— BEGIN —
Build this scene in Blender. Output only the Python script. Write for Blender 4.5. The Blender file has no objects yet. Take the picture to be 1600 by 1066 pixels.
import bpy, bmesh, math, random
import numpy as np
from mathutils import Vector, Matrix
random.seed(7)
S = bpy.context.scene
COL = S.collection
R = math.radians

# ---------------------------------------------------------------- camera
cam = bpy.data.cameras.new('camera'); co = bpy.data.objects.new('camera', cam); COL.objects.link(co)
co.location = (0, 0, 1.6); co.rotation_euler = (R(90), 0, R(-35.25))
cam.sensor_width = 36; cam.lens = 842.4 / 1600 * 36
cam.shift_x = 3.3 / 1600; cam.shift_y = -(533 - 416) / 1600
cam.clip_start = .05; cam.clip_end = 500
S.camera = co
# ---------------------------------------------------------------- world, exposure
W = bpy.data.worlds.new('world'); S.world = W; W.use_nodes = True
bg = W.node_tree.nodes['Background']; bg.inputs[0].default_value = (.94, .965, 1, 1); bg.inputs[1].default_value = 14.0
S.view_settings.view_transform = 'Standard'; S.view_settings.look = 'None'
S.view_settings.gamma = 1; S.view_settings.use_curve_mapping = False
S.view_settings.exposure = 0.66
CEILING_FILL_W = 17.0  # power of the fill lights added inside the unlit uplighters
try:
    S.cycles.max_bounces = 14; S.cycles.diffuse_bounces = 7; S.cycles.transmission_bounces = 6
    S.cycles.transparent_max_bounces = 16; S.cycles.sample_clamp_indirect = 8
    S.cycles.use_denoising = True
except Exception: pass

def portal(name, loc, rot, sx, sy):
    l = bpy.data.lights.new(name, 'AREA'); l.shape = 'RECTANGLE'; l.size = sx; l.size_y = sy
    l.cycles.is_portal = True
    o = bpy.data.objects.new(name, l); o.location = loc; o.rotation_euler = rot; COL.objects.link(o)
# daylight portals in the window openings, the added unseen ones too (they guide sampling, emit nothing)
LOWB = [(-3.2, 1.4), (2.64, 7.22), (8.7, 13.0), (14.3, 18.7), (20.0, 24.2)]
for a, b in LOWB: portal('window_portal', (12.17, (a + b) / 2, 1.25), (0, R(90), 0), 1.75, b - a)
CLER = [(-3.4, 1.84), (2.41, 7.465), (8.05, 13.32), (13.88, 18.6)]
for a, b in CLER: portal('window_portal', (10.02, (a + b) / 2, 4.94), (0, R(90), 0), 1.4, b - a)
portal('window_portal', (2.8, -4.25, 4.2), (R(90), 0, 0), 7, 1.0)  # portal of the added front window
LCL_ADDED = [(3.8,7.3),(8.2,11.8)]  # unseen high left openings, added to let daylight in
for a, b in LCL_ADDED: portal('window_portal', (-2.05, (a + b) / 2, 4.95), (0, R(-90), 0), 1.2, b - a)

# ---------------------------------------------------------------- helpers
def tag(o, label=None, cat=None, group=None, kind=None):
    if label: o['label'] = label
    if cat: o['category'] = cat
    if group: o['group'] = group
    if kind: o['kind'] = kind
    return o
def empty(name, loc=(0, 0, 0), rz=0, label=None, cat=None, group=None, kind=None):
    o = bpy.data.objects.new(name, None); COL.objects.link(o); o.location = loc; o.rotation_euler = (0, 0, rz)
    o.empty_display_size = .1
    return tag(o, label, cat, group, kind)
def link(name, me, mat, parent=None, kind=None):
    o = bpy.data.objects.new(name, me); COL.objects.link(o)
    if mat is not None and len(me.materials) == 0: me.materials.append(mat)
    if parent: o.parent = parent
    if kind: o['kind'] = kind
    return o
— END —
Do this:
Copy out every line of the material above that mentions the word "objects".

Worked answer:
Build this scene in Blender. Output only the Python script. Write for Blender 4.5. The Blender file has no objects yet. Take the picture to be 1600 by 1066 pixels.
cam = bpy.data.cameras.new('camera'); co = bpy.data.objects.new('camera', cam); COL.objects.link(co)
    o = bpy.data.objects.new(name, l); o.location = loc; o.rotation_euler = rot; COL.objects.link(o)
    o = bpy.data.objects.new(name, None); COL.objects.link(o); o.location = loc; o.rotation_euler = (0, 0, rz)
    o = bpy.data.objects.new(name, me); COL.objects.link(o)